Last month, I visited Hathras, the Uttar Pradesh district where four upper-caste men allegedly raped, strangled and murdered a teenage Dalit girl. All kinds of theories—read, victim shaming—floated amid the media brouhaha, from her having an affair with one of the men, to her parents “honour killing” her. Her dead body was cremated by the state police without consulting the family. It made international news, again. The family was mobbed by the media, just like Nirbhaya’s was. They’re hanging by a thread for justice.
Out of the chaos that erupts every time this kind of news takes centre stage, one thing is clear: Such stories make for great headlines. Heck, even great awards. In fact, Netflix got lucky their movie was allowed to air at all. A 2015 BBC documentary on the Nirbhaya case was banned.
The Nirbhaya case led to a promise of fast-track courts to deliver justice, and a government-controlled fund that aids that form of justice. But as of 2019, nearly 90 percent of the fund was lying unused. Some states have not set up the recommended fast-track courts because they don’t have the funds for it.

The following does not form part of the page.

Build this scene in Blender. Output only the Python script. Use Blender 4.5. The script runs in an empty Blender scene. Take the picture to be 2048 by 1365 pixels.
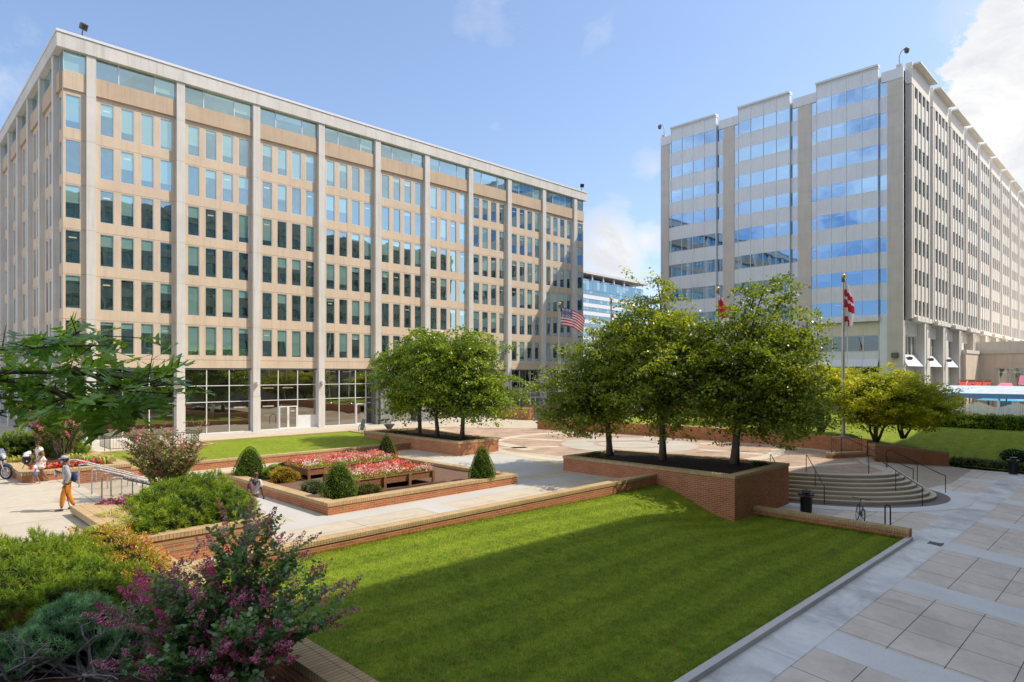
import bpy, bmesh, math, random
import numpy as np
from mathutils import Vector, Matrix
R = math.radians
random.seed(7)
S = bpy.context.scene
COL = S.collection

# ------------------------------------------------------------------ objects
def tag(o, label=None, cat=None, group=None, kind=None):
    if label: o["label"] = label
    if cat: o["category"] = cat
    if group: o["group"] = group
    if kind: o["kind"] = kind
    return o
def thing(name, label, cat, loc=(0, 0, 0), rz=0.0, group=None):
    o = bpy.data.objects.new(name, None); COL.objects.link(o)
    o.empty_display_size = .2
    o.location = loc; o.rotation_euler = (0, 0, rz)
    return tag(o, label, cat, group)
def copy_tree(o, parent=None):
    c = o.copy(); COL.objects.link(c)
    if parent is not None:
        c.parent = parent
    for ch in list(o.children):
        copy_tree(ch, c)
    return c

class MB:
    """collects faces with metric UVs and material slots, then links them as one mesh object"""
    def __init__(s):
        s.v = []; s.f = []; s.uv = []; s.mi = []; s.at = []; s.smooth = []
    def face(s, pts, uv=None, mi=0, at=0.0, sm=False):
        i = len(s.v); s.v += [tuple(p) for p in pts]
        s.f.append(tuple(range(i, i + len(pts))))
        if uv is None: uv = [(p[0] + p[1], p[2]) for p in pts]
        s.uv.append(uv); s.mi.append(mi); s.at.append(at); s.smooth.append(sm)
    def box(s, x0, x1, y0, y1, z0, z1, mi=0, along='x', skip='', top=None, at=0.0):
        a = [(x0, y0), (x1, y0), (x1, y1), (x0, y1)]
        for k in range(4):
            if 'yXYx'[k] in skip: continue
            (ax, ay), (bx, by) = a[k], a[(k + 1) % 4]
            h = (ax, bx) if k % 2 == 0 else (ay, by)
            s.face([(ax, ay, z0), (bx, by, z0), (bx, by, z1), (ax, ay, z1)],
                   [(h[0], z0), (h[1], z0), (h[1], z1), (h[0], z1)], mi, at)
        t = [(p[0], p[1]) if along == 'x' else (p[1], p[0]) for p in a]
        if 'T' not in skip: s.face([(p[0], p[1], z1) for p in a], t, mi if top is None else top, at)
        if 'B' not in skip: s.face([(p[0], p[1], z0) for p in a[::-1]], t[::-1], mi, at)
    def prism(s, poly, z0, z1, mi=0, top=None, skip=''):
        n = len(poly); u = 0
        for k in range(n):
            a, b = poly[k], poly[(k + 1) % n]
            l = math.hypot(b[0] - a[0], b[1] - a[1])
            s.face([(a[0], a[1], z0), (b[0], b[1], z0), (b[0], b[1], z1), (a[0], a[1], z1)],
                   [(u, z0), (u + l, z0), (u + l, z1), (u, z1)], mi); u += l
        if 'T' not in skip: s.face([(p[0], p[1], z1) for p in poly], [(p[0], p[1]) for p in poly], mi if top is None else top)
        if 'B' not in skip: s.face([(p[0], p[1], z0) for p in poly[::-1]], [(p[0], p[1]) for p in poly[::-1]], mi)
    def strip(s, pts, w, z0, z1, mi=0, ends=True):
        """wall of width w along a polyline; z0, z1 may be numbers or per-point lists"""
        n = len(pts)
        Z0 = z0 if isinstance(z0, (list, tuple)) else [z0] * n
        Z1 = z1 if isinstance(z1, (list, tuple)) else [z1] * n
        L = []; Rr = []
        for k in range(n):
            a = pts[max(k - 1, 0)]; b = pts[min(k + 1, n - 1)]
            dx, dy = b[0] - a[0], b[1] - a[1]; l = math.hypot(dx, dy); nx, ny = -dy / l, dx / l
            L.append((pts[k][0] + nx * w / 2, pts[k][1] + ny * w / 2)); Rr.append((pts[k][0] - nx * w / 2, pts[k][1] - ny * w / 2))
        u = 0
        for k in range(n - 1):
            l = math.dist(pts[k], pts[k + 1]); q = (u, u + l); j = k + 1
            s.face([(*Rr[k], Z0[k]), (*Rr[j], Z0[j]), (*Rr[j], Z1[j]), (*Rr[k], Z1[k])], [(q[0], Z0[k]), (q[1], Z0[j]), (q[1], Z1[j]), (q[0], Z1[k])], mi)
            s.face([(*L[j], Z0[j]), (*L[k], Z0[k]), (*L[k], Z1[k]), (*L[j], Z1[j])], [(q[1], Z0[j]), (q[0], Z0[k]), (q[0], Z1[k]), (q[1], Z1[j])], mi)
            s.face([(*Rr[k], Z1[k]), (*Rr[j], Z1[j]), (*L[j], Z1[j]), (*L[k], Z1[k])], [(q[0], 0), (q[1], 0), (q[1], w), (q[0], w)], mi)
            s.face([(*L[k], Z0[k]), (*L[j], Z0[j]), (*Rr[j], Z0[j]), (*Rr[k], Z0[k])], None, mi)
            u += l
        if ends:
            for k, (P, Q) in ((0, (L[0], Rr[0])), (n - 1, (Rr[-1], L[-1]))):
                s.face([(*P, Z0[k]), (*Q, Z0[k]), (*Q, Z1[k]), (*P, Z1[k])], [(0, Z0[k]), (w, Z0[k]), (w, Z1[k]), (0, Z1[k])], mi)
    def tube(s, pts, r, n=8, mi=0, cap=True, sm=True):
        pts = [Vector(p) for p in pts]; m = len(pts)
        rr = r if isinstance(r, (list, tuple)) else [r] * m
        ref = None; rings = []
        for k in range(m):
            d = (pts[min(k + 1, m - 1)] - pts[max(k - 1, 0)])
            d = d.normalized() if d.length > 1e-9 else Vector((0, 0, 1))
            if ref is None:
                ref = Vector((1, 0, 0)) if abs(d.x) < .8 else Vector((0, 1, 0))
            a = (ref - d * ref.dot(d)); a = a.normalized() if a.length > 1e-6 else d.orthogonal().normalized()
            ref = a; b = d.cross(a)
            rings.append([pts[k] + (a * math.cos(6.28318 * i / n) + b * math.sin(6.28318 * i / n)) * rr[k] for i in range(n)])
        for k in range(m - 1):
            for i in range(n):
                j = (i + 1) % n
                s.face([rings[k][i], rings[k][j], rings[k + 1][j], rings[k + 1][i]], [(i / n, k), ((i + 1) / n, k), ((i + 1) / n, k + 1), (i / n, k + 1)], mi, 0, sm)
        if cap:
            s.face(rings[0][::-1], None, mi); s.face(rings[-1], None, mi)
    def lathe(s, prof, cx=0, cy=0, n=20, mi=0, sm=True):
        for k in range(len(prof) - 1):
            (r0, z0), (r1, z1) = prof[k], prof[k + 1]
            for i in range(n):
                a, b = 6.28318 * i / n, 6.28318 * (i + 1) / n
                P = [(cx + r0 * math.cos(a), cy + r0 * math.sin(a), z0), (cx + r0 * math.cos(b), cy + r0 * math.sin(b), z0),
                     (cx + r1 * math.cos(b), cy + r1 * math.sin(b), z1), (cx + r1 * math.cos(a), cy + r1 * math.sin(a), z1)]
                if r0 < 1e-6: P = [P[0], P[2], P[3]]
                elif r1 < 1e-6: P = P[:3]
                s.face(P, [(0, 0)] * len(P), mi, 0, sm)
    def ball(s, c, r, n=12, m=8, mi=0, sq=(1, 1, 1)):
        pr = [(r * math.sin(math.pi * k / m), -r * math.cos(math.pi * k / m)) for k in range(m + 1)]
        pr[0] = (0, -r); pr[-1] = (0, r)
        i0 = len(s.v); s.lathe(pr, 0, 0, n, mi)
        for i in range(i0, len(s.v)):
            x, y, z = s.v[i]; s.v[i] = (c[0] + x * sq[0], c[1] + y * sq[1], c[2] + z * sq[2])
    def xform(s, M, i0=0):
        for i in range(i0, len(s.v)): s.v[i] = tuple(M @ Vector(s.v[i]))
    def build(s, name, mats, parent=None, merge=False, bevel=0, kind=None):
        me = bpy.data.meshes.new(name)
        off = Vector((0, 0, 0))
        if parent is not None:
            p = parent
            while p is not None: off += Vector(p.location); p = p.parent
        me.from_pydata([(a[0] - off.x, a[1] - off.y, a[2] - off.z) for a in s.v], [], s.f)
        uvl = me.uv_layers.new(name="UVMap")
        fl = [c for u in s.uv for p in u for c in p]
        uvl.data.foreach_set("uv", fl)
        me.polygons.foreach_set("material_index", s.mi)
        me.polygons.foreach_set("use_smooth", s.smooth)
        if any(s.at):
            a = me.attributes.new("rnd", 'FLOAT', 'FACE'); a.data.foreach_set("value", s.at)
        for m in (mats if isinstance(mats, (list, tuple)) else [mats]): me.materials.append(m)
        if merge or bevel:
            bm = bmesh.new(); bm.from_mesh(me); bmesh.ops.remove_doubles(bm, verts=bm.verts, dist=1e-4); bm.to_mesh(me); bm.free()
        me.update()
        o = bpy.data.objects.new(name, me); COL.objects.link(o)
        if parent is not None: o.parent = parent
        if bevel:
            b = o.modifiers.new("bevel", 'BEVEL'); b.width = bevel; b.segments = 2; b.limit_method = 'ANGLE'
        if kind: o["kind"] = kind
        return o
def struct(name, mb, mats, **k):
    return tag(mb.build(name, mats, **k), kind='structure')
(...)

The justice system also dictates how women should act when they’re raped. In July this year, a judge in Bihar ordered the arrest of 22-year-old gang rape survivor for being “agitated” in the court due to prolonged questioning. A month before that, yet another judge in Karnataka gave bail to an accused because the rape survivor slept after being “ravished”. Capital punishments and fast-track courts are a long way from addressing everyday acts of violence.
An Emmy is all well and good, but I’ll only celebrate when even things on the ground are changing.